> **CHALLENGE**: Identify each line holding the string "this" and copy it.

> **PROVIDED INFORMATION**:

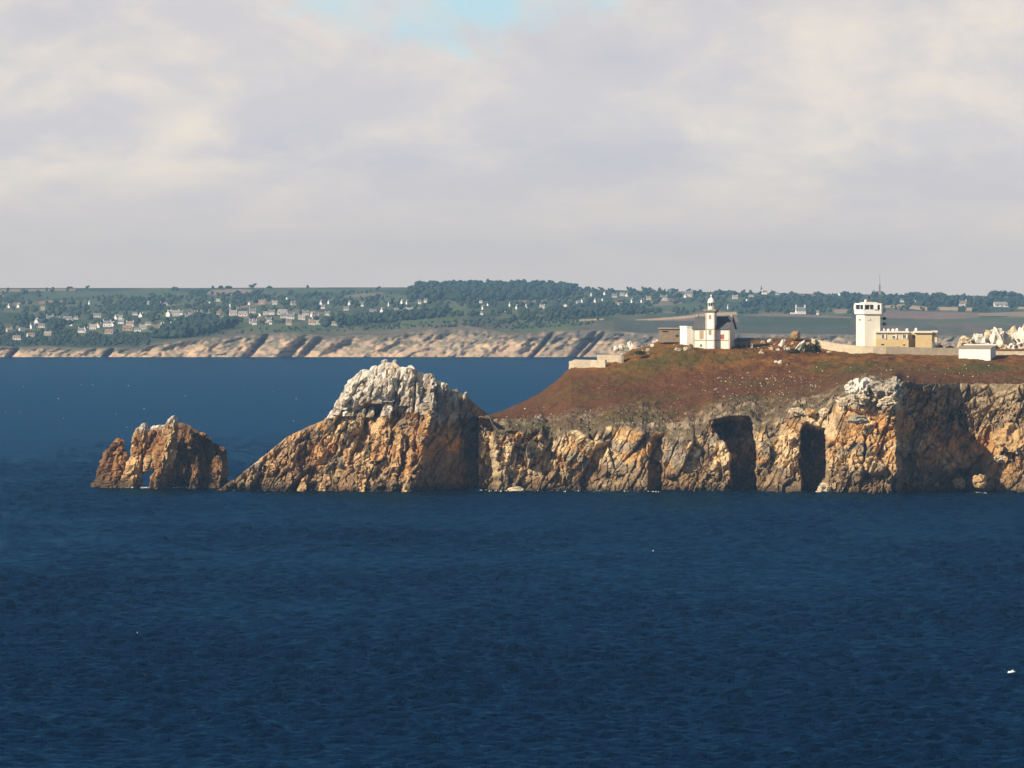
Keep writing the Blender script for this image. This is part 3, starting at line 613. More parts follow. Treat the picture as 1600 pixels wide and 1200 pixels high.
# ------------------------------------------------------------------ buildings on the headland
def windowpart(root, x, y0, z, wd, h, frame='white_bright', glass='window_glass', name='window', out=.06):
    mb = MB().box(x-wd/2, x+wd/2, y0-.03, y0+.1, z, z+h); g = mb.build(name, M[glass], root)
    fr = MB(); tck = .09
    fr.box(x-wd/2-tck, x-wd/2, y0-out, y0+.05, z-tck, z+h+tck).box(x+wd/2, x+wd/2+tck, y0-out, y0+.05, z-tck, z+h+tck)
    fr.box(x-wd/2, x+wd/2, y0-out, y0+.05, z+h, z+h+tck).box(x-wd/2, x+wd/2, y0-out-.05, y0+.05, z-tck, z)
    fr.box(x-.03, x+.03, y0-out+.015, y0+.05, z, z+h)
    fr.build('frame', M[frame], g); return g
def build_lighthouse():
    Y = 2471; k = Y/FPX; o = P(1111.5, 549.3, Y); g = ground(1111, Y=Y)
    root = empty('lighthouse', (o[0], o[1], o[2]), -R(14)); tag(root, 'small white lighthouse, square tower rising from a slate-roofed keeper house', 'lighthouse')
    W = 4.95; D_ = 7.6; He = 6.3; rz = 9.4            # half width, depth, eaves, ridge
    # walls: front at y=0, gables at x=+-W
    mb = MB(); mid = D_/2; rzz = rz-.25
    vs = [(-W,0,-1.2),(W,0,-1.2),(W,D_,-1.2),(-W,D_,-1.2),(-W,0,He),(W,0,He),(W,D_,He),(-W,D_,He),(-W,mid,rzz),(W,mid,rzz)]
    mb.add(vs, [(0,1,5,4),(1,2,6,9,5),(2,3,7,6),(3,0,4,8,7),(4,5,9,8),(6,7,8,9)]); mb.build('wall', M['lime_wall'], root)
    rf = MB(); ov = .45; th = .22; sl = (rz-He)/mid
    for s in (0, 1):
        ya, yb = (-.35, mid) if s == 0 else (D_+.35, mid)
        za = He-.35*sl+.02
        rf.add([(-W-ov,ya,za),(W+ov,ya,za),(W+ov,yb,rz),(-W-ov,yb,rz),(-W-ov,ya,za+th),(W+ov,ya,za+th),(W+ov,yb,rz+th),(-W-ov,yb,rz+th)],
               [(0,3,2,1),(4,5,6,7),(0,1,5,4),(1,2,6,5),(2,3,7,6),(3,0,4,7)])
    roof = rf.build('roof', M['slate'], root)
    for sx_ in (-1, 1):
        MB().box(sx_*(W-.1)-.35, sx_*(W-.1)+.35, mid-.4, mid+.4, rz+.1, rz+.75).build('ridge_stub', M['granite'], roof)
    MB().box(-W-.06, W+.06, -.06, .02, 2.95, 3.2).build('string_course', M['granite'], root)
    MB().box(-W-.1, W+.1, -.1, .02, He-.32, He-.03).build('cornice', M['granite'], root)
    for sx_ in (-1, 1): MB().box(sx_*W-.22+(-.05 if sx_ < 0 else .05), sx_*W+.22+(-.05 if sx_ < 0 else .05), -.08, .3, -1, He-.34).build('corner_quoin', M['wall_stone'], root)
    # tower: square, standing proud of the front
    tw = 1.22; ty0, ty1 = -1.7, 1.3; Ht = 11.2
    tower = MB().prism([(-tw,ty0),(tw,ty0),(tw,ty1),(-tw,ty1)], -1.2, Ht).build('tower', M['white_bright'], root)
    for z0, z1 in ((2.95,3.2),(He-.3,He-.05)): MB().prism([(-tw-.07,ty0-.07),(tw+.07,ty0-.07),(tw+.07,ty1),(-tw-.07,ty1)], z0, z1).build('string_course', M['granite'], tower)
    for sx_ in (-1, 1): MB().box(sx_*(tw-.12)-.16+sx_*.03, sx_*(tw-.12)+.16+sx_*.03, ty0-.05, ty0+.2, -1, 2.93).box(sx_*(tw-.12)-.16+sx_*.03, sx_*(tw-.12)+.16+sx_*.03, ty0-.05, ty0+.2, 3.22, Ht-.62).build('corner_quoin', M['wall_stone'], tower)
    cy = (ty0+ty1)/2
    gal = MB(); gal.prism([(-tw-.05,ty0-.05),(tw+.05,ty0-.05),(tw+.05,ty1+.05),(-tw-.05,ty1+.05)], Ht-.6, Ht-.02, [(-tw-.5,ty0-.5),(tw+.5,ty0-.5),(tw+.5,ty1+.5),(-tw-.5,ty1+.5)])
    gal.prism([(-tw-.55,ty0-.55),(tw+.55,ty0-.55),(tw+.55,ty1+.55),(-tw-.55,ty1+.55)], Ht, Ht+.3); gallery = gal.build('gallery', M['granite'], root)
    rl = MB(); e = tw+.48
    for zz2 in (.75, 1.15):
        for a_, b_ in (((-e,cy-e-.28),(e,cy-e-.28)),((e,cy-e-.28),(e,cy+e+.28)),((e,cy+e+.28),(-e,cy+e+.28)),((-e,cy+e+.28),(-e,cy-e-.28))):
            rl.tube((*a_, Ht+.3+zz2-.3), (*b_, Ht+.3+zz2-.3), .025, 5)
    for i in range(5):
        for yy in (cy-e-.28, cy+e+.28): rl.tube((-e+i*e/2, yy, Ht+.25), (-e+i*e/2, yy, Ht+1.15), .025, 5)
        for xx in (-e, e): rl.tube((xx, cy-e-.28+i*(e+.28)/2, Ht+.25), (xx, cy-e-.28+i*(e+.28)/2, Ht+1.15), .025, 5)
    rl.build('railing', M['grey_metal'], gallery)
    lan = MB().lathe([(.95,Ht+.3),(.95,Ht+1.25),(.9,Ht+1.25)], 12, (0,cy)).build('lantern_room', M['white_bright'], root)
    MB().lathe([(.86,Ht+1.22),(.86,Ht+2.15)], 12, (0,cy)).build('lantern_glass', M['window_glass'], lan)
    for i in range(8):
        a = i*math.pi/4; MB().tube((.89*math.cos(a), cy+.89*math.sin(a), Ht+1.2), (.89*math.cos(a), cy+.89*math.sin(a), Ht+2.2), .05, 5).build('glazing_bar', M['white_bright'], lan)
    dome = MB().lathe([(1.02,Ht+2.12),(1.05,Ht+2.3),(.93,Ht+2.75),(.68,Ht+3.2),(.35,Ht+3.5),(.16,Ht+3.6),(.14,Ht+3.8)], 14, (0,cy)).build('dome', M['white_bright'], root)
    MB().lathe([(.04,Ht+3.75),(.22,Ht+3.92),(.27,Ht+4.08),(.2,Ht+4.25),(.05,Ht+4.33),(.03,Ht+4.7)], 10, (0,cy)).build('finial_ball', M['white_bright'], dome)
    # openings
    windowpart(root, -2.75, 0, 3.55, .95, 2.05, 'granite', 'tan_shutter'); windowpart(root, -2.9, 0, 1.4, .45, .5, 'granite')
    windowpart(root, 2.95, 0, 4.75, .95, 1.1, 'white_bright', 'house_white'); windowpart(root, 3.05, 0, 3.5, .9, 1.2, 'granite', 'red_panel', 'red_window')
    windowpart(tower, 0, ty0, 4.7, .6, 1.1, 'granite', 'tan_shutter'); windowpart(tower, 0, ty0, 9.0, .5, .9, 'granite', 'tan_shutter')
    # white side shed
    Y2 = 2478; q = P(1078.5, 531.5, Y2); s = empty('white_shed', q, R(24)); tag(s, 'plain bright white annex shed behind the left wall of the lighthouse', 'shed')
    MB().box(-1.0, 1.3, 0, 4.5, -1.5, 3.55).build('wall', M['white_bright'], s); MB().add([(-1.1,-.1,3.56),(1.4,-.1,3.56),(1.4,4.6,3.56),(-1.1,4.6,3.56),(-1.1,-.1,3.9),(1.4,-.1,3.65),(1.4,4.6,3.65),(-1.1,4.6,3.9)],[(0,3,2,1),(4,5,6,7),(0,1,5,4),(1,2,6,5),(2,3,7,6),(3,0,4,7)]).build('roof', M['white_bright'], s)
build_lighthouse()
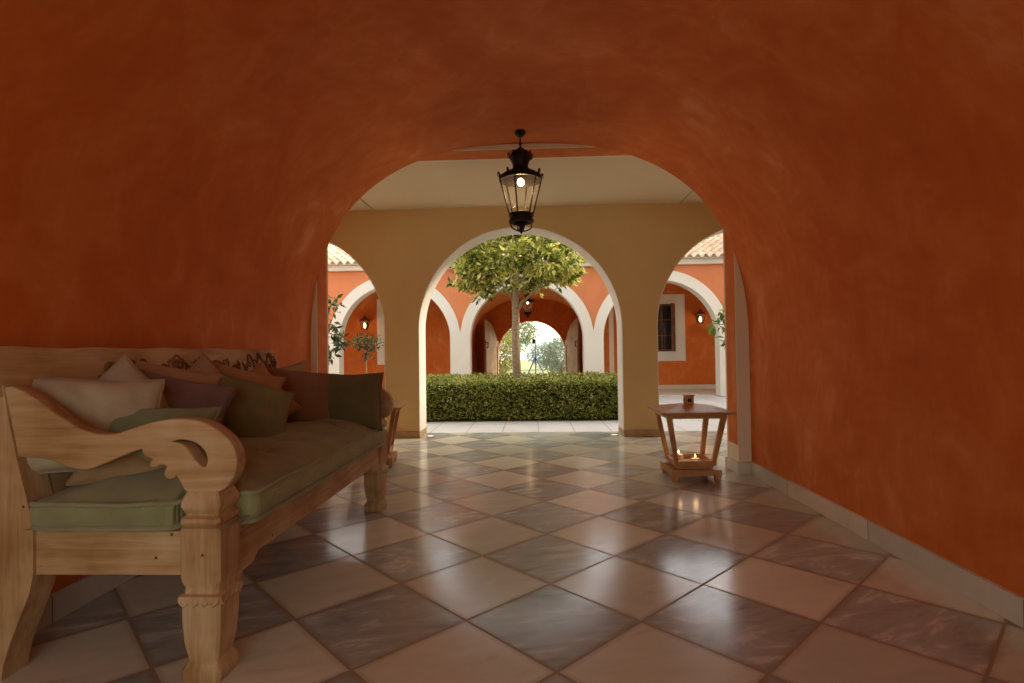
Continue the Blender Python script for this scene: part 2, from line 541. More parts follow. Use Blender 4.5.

> **OUTPUT BELOW**:
Keep writing the Blender script for this image. This is part 3, starting at line 613. More parts follow. Treat the picture as 1600 pixels wide and 1200 pixels high.
Continue the Blender Python script for this scene: part 2, from line 541. More parts follow. Use Blender 4.5.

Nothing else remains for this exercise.